I felt irritated at myself, this should be easy. I looked at a “go ask alice” (Columbia University health) post and it motivated me to try again. “I am a girl” I told myself. I walked in casually. Found a big pair that would support my crotch and walked up to the counter confidently and purchased them. The checkout lady smiled at me. I don’t know if she thought I was buying them for someone else or not, but I’d like to think that she knew and didn’t care.

I felt good. Really good. I put on the underwear at the airport terminal. When I arrived at my hotel, I went for a walk, then on the way back I bought some women’s/girls clothes from the clothing store discount section.

How do I look? =)

Like a girl? For a first attempt, I’m pretty happy with how it turned out.

Over the Christmas break, Kevin read about how testosterone affected men. While some of the claims were dubious, he didn’t like what he found.

27 Dec 2016:
I DON’T WANT TESTOSTERONE GOING TO MY BRAIN.

With family away, Kevin had an opportunity to get rid of some of his body hair. He had always used an electric shaver for his face and didn't have any shaving cream, so decided to make do with shampoo instead (a decision he may have come to regret later). He just had to make sure that he didn’t leave any evidence.

31 Dec 2016:
Dad had gone away to visit a client, and the rest of my family was away a few days going on a hike. I got out a disposable razor that I had bought on my way home from the GP on Thursday. I stripped off naked. I took a quick shower, and then dried myself. I lathered all over my body with shampoo. I’d never used a manual razor before; up until now I had only ever used an electric shaver.

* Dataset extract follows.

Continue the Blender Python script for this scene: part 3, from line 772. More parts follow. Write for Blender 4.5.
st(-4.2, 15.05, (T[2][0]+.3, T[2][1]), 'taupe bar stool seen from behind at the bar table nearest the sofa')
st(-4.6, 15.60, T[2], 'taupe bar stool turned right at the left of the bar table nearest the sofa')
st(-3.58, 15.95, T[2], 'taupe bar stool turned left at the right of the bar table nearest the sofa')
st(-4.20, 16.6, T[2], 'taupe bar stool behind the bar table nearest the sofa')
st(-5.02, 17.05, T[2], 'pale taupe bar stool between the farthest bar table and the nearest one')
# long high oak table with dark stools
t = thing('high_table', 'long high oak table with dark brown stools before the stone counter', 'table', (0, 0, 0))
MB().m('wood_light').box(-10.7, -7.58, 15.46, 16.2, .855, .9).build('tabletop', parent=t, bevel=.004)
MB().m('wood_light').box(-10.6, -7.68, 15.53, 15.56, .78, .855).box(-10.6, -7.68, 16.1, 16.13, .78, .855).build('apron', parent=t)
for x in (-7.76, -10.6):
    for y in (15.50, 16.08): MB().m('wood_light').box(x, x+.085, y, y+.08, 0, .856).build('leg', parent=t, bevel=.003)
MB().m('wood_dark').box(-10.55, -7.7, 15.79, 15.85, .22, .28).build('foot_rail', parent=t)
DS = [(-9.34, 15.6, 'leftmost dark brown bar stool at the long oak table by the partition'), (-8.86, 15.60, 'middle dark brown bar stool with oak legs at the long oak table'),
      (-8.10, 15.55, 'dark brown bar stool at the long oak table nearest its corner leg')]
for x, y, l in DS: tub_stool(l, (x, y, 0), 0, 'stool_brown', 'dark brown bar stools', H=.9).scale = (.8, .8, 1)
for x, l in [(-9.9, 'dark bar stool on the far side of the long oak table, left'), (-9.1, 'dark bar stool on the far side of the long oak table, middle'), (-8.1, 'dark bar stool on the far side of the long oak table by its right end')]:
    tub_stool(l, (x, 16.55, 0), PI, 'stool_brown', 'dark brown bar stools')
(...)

I started by shaving my chest. I re-lathered, but got a bit distracted rubbing the shampoo all through my groin. I wanted to shave lower. I snipped off chunks of pubic hair with my old school scissors, then started shaving in rapid zigzag motions like a madman (not near the scrotum mind you - I didn’t go below the penis). It felt good. About that moment, I heard my dad’s car arrive. Fortunately I had a cover-story planned - I was washing my hair. As my dad talked on the phone to my grandad, I started cleaning up the pubic hair with scrap paper, toilet paper, and a plastic shopping bag. I regret nothing.